Owens told the Miami Herald that after he arrived at the Air Force base to receive the casket holding Ryan's body, a chaplain informed him that Trump was on the way as well. But Owens, a former police detective and veteran, told the Chaplain that he didn't want to meet with the president.

"I told them I didn't want to make a scene about it, but my conscience wouldn't let me talk to him,'' Owens told the Miami Herald. "Why, at this time, did there have to be this stupid mission when it wasn't even barely a week into his administration? Why? For two years prior, there were no boots on the ground in Yemen — everything was missiles and drones — because there was not a target worth one American life. Now, all of a sudden we had to make this grand display?''

Owens also questioned the timing of the raid, which was carried out the day after Trump signed an executive order banning Yemen citizens from entering the United States.

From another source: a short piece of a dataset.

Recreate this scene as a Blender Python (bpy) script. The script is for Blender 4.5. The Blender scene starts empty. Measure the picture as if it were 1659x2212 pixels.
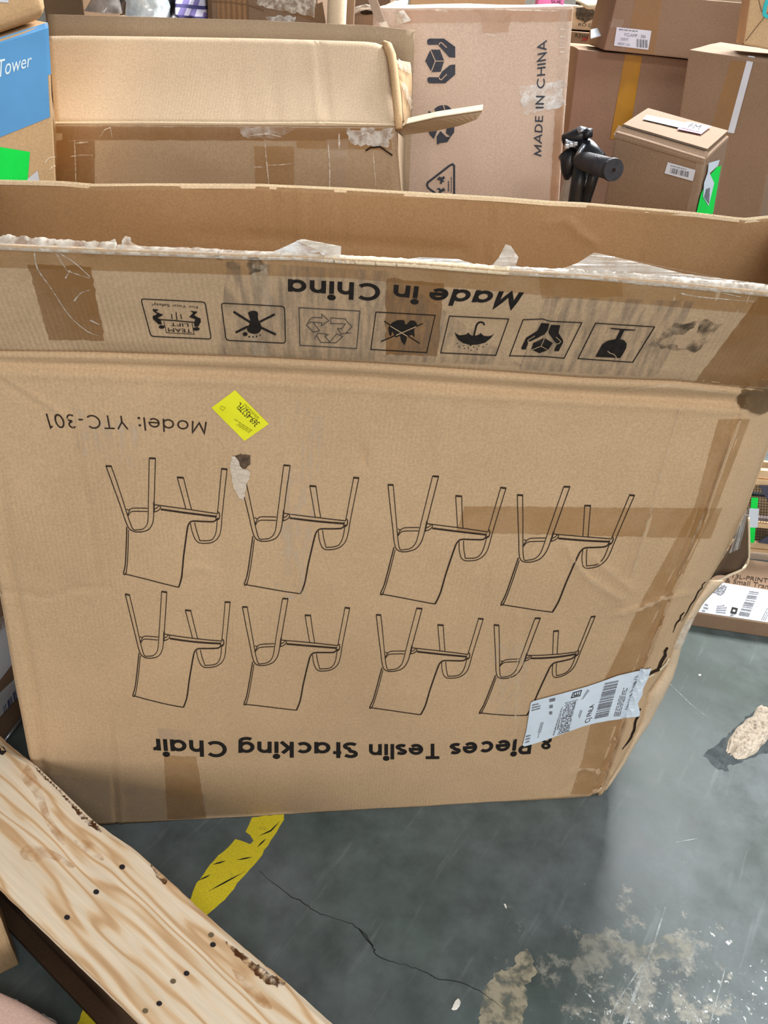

"I want an investigation,'' he said. "The government owes my son an investigation.''

White House Spokeswoman Sarah Huckabee Sanders addressed Owens' grief on ABC's This Week, saying that Ryan "is a true American hero, and we should forever be in his son's debt." She added that she "can't imagine what this father is going through," and when asked if the White House would launch an investigation into what went wrong during the operation, she said that she "would imagine" the president would be in favor of one.

“I haven’t had the chance to speak with [Trump] directly about that," Sanders said, "but I would imagine that he would be supportive of that.”

According to the military, the Yemen raid killed 14 militants. Days after it was completed, White House Press Secretary Sean Spicer called it a "successful operation by all standards."